• **Data segment**
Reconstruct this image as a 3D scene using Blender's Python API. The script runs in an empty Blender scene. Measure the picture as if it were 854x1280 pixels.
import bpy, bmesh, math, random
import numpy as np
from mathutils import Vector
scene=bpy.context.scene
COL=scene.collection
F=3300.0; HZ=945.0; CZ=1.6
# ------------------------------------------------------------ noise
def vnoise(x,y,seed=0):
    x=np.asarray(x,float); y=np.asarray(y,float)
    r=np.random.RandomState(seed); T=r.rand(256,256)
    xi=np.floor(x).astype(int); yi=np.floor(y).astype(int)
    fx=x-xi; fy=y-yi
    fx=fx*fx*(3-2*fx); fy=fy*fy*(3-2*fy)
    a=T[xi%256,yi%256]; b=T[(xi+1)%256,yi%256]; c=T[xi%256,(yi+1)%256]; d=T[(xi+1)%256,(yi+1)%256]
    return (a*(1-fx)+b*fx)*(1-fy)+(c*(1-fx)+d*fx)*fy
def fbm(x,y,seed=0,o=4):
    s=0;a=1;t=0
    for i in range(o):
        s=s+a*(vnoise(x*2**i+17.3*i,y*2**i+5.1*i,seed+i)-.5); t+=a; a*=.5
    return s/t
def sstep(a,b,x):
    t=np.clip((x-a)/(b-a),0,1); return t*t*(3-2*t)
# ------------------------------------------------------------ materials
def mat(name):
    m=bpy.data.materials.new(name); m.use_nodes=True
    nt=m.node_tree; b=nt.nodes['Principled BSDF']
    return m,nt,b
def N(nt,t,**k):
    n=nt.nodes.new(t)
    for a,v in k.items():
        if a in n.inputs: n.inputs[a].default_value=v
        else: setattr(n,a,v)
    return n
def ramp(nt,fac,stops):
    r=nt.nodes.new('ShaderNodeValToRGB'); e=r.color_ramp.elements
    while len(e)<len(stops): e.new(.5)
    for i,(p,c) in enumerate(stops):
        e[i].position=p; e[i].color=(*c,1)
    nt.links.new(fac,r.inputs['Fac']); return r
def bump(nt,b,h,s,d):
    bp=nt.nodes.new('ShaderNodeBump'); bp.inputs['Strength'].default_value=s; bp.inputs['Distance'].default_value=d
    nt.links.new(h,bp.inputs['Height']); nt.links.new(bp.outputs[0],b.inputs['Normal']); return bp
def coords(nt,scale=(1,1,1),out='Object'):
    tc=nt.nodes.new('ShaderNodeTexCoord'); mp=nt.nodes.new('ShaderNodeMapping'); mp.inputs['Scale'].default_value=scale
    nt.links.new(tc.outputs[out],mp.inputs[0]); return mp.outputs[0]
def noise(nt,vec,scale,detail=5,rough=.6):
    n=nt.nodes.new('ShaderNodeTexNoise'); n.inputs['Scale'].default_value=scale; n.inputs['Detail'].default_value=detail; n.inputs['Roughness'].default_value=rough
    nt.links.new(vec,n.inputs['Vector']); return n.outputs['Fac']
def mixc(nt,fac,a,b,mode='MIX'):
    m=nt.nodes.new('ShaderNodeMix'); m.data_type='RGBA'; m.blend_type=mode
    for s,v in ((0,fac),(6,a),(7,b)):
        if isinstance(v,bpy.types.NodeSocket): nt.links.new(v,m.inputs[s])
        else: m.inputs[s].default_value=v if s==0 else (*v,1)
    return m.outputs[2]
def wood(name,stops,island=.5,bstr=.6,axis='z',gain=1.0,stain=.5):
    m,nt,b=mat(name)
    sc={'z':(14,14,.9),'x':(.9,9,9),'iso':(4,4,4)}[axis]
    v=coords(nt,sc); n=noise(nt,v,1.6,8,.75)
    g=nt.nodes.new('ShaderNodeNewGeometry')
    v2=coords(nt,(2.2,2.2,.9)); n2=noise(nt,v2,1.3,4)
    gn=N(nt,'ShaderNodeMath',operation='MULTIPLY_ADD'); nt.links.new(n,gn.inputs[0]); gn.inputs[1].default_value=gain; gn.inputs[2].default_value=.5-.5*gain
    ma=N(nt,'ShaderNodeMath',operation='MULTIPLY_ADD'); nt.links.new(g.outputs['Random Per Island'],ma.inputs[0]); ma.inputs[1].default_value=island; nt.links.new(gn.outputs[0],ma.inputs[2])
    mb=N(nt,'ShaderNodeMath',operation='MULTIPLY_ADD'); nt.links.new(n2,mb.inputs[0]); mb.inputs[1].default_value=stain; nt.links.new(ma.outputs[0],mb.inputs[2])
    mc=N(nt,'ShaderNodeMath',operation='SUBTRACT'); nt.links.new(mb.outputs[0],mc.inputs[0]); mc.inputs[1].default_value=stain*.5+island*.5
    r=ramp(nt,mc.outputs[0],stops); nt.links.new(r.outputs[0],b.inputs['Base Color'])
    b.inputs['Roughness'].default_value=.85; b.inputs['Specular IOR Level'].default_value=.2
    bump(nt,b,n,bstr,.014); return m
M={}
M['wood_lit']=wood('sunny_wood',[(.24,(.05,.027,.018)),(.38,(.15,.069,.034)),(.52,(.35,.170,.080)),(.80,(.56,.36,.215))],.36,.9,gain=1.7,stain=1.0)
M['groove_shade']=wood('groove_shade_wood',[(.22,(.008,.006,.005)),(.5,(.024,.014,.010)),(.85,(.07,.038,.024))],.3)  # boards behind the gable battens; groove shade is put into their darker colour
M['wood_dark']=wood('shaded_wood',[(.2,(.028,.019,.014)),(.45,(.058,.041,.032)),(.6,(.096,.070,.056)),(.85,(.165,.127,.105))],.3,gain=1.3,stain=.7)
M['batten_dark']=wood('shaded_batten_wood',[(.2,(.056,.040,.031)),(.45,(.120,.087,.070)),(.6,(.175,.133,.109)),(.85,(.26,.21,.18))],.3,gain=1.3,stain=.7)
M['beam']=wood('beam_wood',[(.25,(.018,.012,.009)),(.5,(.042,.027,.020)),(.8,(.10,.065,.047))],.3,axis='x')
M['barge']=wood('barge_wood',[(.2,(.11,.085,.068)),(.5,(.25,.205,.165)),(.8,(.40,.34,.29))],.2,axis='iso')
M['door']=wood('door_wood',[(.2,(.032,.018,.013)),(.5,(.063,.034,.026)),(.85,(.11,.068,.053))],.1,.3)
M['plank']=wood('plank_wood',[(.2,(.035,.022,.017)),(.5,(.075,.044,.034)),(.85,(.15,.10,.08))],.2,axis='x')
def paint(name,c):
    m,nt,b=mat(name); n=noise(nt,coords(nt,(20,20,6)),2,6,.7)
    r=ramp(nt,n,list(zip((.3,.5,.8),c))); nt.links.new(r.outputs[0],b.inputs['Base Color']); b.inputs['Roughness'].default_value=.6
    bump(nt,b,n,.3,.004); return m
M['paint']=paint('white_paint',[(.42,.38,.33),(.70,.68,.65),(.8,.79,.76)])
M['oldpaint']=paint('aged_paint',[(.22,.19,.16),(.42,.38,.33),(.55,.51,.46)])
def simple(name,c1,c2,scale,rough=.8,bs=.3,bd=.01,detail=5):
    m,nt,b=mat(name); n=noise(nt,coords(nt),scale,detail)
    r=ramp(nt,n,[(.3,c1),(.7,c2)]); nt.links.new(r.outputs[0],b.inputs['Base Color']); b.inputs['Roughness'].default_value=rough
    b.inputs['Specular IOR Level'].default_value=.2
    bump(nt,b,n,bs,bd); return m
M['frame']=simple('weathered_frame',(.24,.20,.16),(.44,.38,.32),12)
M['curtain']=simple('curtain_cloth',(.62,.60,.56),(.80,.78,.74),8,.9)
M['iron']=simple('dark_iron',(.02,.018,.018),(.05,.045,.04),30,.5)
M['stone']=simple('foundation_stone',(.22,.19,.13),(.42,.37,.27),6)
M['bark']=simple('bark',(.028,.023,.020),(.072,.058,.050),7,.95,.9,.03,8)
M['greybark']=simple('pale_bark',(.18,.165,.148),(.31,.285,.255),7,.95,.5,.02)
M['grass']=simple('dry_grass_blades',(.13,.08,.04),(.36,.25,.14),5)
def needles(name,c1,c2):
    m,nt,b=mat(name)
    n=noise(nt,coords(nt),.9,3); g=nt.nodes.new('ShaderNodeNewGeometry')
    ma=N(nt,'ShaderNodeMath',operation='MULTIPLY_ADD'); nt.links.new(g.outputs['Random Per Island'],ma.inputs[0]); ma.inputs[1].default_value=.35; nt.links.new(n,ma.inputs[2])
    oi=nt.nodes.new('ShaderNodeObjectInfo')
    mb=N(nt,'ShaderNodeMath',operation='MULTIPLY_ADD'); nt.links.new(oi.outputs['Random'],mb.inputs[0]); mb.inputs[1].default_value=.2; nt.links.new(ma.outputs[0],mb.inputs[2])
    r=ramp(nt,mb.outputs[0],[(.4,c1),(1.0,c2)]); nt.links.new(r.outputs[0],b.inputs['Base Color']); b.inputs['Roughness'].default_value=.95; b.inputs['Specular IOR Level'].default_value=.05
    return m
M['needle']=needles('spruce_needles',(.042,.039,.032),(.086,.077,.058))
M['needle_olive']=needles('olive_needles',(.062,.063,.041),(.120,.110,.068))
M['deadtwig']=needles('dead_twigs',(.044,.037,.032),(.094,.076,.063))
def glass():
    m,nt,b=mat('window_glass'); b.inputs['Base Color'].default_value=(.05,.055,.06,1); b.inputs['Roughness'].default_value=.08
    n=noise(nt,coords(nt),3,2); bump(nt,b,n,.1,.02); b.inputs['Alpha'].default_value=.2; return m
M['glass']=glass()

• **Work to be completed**
List every line above that contains the word "scene".

• **Correct result**
Reconstruct this image as a 3D scene using Blender's Python API. The script runs in an empty Blender scene. Measure the picture as if it were 854x1280 pixels.
scene=bpy.context.scene
COL=scene.collection